Another film that became more personal and worked better for me the second time was Brazil. I think after working for a big corporation for long enough, the second viewing was bound to feel much more relatable. It was, and as long as I still work there I will feel like I am living inside that film.
dp
It is definitively my best of the past decade.

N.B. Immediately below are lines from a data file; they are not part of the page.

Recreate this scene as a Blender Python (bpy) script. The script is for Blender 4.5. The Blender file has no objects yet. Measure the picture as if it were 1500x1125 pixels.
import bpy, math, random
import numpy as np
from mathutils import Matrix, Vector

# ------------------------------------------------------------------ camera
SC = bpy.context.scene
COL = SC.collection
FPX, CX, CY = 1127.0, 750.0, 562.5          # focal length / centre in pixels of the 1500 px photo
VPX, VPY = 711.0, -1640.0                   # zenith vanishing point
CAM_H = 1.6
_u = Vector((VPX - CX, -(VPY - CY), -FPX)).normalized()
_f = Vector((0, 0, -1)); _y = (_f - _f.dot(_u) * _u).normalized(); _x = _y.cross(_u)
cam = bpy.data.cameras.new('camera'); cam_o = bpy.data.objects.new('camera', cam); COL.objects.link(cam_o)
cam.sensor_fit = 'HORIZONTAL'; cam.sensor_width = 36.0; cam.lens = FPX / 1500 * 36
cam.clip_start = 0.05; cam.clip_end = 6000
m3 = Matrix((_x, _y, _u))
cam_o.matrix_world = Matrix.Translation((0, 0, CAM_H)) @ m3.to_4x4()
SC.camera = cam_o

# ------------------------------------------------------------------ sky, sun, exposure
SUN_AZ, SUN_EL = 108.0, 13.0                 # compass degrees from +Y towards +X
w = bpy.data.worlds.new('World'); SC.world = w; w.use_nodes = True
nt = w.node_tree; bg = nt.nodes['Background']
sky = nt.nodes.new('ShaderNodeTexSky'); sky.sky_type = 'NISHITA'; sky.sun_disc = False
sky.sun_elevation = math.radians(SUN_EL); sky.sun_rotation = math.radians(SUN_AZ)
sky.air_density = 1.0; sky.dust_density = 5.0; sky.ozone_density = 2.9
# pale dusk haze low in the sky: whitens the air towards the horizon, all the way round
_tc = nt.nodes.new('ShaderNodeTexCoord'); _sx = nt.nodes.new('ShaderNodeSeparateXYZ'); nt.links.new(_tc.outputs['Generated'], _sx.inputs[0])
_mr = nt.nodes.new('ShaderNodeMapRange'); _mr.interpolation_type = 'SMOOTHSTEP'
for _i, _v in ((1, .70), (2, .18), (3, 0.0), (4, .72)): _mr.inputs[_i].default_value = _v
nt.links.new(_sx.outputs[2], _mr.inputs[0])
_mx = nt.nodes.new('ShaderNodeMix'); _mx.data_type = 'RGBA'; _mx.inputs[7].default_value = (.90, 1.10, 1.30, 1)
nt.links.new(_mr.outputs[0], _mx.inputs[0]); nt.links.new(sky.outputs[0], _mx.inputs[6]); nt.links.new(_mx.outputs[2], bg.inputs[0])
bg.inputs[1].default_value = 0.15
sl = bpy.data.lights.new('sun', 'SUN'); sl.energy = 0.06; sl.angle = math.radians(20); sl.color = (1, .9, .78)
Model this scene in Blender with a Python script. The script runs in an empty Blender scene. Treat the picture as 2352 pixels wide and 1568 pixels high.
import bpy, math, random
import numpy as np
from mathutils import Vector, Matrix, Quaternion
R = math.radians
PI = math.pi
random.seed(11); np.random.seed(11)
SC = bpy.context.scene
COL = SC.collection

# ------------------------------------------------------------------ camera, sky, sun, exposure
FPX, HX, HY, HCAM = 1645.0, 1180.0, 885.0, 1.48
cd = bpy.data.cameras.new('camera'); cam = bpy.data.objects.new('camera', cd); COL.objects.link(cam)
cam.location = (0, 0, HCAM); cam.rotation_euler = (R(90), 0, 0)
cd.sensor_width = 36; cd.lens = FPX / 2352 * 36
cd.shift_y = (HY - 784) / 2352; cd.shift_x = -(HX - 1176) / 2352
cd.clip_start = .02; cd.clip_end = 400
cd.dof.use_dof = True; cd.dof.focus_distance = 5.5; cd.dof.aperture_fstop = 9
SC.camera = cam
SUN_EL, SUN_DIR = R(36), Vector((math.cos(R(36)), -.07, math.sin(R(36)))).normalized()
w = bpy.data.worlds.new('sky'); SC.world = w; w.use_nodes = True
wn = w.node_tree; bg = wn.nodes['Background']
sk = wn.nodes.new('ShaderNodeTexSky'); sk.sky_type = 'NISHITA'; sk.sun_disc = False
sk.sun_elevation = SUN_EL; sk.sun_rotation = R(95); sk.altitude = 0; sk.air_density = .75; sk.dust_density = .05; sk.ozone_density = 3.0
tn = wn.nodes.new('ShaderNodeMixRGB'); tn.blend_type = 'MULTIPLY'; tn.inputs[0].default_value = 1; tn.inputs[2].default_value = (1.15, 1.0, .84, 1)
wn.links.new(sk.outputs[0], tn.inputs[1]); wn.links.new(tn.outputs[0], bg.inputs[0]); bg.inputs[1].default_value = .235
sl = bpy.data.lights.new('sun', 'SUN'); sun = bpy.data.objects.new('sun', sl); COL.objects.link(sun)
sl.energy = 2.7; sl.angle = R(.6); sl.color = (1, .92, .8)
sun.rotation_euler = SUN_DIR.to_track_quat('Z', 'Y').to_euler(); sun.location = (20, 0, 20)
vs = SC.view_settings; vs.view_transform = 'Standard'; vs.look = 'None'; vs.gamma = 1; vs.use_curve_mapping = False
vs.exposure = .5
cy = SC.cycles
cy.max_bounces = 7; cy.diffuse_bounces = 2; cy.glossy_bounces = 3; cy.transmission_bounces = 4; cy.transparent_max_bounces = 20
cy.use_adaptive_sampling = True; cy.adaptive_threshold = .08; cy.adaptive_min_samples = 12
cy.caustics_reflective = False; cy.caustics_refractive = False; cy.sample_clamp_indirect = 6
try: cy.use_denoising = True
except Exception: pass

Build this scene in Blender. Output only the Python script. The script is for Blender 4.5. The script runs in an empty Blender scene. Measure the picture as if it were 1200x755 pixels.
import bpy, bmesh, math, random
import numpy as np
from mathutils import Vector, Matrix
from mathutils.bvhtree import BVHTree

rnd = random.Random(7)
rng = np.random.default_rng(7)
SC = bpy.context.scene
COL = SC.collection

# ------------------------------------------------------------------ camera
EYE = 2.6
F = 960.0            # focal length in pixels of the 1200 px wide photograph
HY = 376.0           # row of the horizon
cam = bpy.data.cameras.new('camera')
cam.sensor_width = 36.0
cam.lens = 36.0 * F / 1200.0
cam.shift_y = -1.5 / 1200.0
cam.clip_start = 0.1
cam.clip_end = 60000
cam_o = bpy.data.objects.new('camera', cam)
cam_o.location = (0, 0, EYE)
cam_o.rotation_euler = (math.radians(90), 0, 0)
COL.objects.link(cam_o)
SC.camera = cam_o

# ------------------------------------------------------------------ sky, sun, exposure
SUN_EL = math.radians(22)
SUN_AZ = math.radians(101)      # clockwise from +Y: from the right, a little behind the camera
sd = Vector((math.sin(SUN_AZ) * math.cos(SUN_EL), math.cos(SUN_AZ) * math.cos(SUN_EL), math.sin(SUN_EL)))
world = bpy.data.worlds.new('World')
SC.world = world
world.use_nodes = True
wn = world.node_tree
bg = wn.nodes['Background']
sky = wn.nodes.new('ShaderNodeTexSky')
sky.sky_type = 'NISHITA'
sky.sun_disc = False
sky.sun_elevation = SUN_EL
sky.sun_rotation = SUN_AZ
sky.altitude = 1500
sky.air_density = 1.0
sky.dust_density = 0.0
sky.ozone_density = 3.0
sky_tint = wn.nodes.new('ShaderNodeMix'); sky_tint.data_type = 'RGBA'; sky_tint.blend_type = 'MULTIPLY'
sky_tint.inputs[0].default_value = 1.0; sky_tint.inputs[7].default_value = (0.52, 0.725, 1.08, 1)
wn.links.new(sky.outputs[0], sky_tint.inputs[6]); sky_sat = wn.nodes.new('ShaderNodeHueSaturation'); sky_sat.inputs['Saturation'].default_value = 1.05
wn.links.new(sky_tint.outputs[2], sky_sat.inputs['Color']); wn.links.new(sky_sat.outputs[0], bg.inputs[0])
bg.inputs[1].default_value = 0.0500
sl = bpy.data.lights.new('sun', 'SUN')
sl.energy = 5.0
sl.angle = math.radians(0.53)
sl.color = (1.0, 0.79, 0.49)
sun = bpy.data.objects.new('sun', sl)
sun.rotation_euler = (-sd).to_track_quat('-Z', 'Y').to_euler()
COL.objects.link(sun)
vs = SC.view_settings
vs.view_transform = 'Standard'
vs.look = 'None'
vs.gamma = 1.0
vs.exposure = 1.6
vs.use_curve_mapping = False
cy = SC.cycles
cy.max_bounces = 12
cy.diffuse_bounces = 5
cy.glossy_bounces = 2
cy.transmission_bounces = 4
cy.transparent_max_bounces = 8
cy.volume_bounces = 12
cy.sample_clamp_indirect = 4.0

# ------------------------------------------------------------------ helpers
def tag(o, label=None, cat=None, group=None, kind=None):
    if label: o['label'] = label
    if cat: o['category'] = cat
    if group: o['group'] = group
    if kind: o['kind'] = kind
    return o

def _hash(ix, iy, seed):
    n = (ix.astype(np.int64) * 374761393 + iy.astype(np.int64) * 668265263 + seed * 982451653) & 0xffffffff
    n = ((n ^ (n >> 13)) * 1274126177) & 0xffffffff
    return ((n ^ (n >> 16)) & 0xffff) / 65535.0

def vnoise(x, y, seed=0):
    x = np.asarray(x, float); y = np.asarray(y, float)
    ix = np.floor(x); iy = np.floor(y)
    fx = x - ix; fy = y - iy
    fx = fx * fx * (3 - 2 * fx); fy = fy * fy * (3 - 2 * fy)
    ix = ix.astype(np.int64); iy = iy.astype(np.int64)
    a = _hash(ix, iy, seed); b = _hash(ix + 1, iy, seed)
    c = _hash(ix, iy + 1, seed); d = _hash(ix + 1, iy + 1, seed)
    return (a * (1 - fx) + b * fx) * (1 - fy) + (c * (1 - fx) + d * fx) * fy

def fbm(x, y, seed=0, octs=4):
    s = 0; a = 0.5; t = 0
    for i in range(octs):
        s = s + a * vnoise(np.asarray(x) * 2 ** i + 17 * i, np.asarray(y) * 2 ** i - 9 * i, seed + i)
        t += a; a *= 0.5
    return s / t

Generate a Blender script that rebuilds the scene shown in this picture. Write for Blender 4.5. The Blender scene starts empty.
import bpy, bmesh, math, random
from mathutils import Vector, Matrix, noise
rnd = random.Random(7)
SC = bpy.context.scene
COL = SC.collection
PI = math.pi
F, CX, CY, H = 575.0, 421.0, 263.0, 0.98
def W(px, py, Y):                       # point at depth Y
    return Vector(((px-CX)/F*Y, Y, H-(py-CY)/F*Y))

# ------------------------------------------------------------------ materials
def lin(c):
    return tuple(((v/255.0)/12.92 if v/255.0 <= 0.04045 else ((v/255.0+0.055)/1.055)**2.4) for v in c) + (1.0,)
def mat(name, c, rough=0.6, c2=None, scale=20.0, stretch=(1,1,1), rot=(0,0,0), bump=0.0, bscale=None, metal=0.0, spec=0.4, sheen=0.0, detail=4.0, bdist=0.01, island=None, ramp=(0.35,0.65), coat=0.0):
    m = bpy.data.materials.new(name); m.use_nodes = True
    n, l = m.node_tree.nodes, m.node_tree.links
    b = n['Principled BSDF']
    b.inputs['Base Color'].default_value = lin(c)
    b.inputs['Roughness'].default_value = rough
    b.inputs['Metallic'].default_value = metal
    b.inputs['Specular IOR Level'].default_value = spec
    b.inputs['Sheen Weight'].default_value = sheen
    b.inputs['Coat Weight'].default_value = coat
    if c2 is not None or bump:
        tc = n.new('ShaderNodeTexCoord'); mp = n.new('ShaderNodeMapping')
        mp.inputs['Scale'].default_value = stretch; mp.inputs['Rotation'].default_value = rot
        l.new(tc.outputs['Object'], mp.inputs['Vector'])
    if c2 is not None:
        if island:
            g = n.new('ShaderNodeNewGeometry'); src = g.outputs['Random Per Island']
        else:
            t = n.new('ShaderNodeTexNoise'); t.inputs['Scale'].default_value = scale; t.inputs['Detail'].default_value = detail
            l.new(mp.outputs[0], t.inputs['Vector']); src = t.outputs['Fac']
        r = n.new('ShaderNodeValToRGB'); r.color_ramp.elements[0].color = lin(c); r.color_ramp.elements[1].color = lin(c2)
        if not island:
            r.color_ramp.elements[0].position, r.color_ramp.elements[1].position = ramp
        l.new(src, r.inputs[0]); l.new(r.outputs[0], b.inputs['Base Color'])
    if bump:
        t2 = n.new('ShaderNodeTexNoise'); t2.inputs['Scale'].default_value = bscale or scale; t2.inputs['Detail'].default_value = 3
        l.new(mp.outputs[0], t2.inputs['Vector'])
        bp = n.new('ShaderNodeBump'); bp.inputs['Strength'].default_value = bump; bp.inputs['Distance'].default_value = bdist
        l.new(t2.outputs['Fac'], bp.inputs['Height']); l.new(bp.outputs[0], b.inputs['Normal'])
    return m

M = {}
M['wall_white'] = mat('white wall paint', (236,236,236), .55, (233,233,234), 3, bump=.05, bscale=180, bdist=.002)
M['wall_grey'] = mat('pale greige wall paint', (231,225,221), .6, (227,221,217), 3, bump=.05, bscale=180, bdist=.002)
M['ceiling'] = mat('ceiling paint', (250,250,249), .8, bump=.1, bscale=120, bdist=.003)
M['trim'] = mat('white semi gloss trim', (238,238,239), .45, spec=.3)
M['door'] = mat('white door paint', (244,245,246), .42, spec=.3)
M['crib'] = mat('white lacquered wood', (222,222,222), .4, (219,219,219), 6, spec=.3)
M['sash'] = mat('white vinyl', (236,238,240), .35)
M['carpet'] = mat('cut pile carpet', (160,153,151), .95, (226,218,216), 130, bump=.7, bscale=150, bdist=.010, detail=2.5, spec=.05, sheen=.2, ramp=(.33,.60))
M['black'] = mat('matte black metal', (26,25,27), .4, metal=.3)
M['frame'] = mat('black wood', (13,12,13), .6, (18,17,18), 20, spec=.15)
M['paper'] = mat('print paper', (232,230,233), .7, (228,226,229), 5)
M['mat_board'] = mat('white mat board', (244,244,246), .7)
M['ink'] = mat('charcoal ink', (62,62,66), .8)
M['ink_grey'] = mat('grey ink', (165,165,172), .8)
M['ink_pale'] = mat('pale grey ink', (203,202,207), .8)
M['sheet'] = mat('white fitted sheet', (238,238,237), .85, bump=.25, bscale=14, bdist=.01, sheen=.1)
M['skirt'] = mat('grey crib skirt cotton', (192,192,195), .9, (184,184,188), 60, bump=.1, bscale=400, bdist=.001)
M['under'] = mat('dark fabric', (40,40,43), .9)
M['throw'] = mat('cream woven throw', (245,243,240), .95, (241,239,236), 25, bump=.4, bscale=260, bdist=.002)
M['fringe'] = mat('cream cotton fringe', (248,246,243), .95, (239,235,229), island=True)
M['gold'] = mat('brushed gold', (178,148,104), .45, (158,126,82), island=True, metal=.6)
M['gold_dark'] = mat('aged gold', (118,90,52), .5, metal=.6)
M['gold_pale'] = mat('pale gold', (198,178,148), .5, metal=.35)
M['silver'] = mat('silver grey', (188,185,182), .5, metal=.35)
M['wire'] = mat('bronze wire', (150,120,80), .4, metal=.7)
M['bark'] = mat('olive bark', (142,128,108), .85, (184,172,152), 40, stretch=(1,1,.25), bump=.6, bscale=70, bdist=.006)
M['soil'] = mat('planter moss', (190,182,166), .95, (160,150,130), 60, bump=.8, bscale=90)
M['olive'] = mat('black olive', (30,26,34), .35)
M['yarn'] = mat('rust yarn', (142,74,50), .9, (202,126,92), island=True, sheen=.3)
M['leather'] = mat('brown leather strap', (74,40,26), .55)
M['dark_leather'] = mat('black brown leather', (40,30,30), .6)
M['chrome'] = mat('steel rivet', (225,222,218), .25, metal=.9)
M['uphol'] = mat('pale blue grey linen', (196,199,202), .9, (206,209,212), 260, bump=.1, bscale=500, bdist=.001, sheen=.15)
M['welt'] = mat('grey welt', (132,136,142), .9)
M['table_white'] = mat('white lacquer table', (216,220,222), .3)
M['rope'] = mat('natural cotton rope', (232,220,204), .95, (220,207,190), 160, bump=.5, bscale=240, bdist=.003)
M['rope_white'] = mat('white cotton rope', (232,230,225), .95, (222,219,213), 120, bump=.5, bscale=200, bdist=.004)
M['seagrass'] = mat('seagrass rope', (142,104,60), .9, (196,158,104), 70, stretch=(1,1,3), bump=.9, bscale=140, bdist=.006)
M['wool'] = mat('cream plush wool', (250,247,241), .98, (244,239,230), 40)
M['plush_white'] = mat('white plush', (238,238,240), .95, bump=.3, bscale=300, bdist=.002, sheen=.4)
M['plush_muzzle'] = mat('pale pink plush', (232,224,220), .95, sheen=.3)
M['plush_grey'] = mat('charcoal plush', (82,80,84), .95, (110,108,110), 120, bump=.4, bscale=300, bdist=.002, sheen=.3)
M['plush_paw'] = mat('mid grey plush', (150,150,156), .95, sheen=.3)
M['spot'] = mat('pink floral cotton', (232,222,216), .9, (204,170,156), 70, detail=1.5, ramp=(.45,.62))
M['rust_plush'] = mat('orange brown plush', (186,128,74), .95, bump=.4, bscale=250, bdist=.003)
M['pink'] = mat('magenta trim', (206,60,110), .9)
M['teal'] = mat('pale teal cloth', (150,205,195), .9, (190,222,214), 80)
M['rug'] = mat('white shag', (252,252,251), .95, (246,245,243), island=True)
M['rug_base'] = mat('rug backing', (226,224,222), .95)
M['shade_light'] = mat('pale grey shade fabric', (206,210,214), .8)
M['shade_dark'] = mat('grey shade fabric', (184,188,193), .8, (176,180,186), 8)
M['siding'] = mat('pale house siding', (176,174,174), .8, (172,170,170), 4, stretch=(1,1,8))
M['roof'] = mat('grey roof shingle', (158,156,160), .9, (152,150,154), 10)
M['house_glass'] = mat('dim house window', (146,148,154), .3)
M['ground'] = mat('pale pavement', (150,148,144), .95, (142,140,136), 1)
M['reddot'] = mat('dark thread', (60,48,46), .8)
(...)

I think this is a great film. I’ve seen it twice and it did get better on second viewing. Though quirky, I can’t say overall obviously this story doesn’t leave you in the most festive of moods. But it is what it is. An honest work by a fantastic writer/director. I agree, one of the best films of the past decade.
AxelUmog
So last night I did the blessed Synecdoche Viewing 2 and I was absolutely demolished by it. My initial impression after my first viewing was EH, good, a little greedy tried to cram a lot in there maybe some structural things I would have liked to see differently but some classic Kaufman goodness no doubt, but it was no Adaptation/Being John/Eternal Sunshine… and I thought I’m sure it will grow on me multiple viewings classic Kaufman style, so we’ll see.
But I had no Idea that I was going to be completely derailed by it, and the shocking part is that it wasn’t even intellectually, it was all emotional. What a deeply, deeply, deeply sad, powerful film. And I don’t mean sad in a “your sad when your parents died” kind of sad, more in a dark, beautiful kind of sad.
My first viewing I had it peg’d at around a 6/10. After second viewing I feel like saying an easy 10/10 (even though this is totally illegal in my rating system, a film technically cannot jump 2 points up or down just based on one viewing alone.)
I’ve never had such powerful experience and such a drastic jump from first and second viewing. I heard all the hype everyone throwing Synecdoche on their top of the decade lists, and I thought meh these people just want to pretend like they are intellectuals, this isn’t the real deal…
Well like a blind man said to Jesus one time, that is one fucking good movie.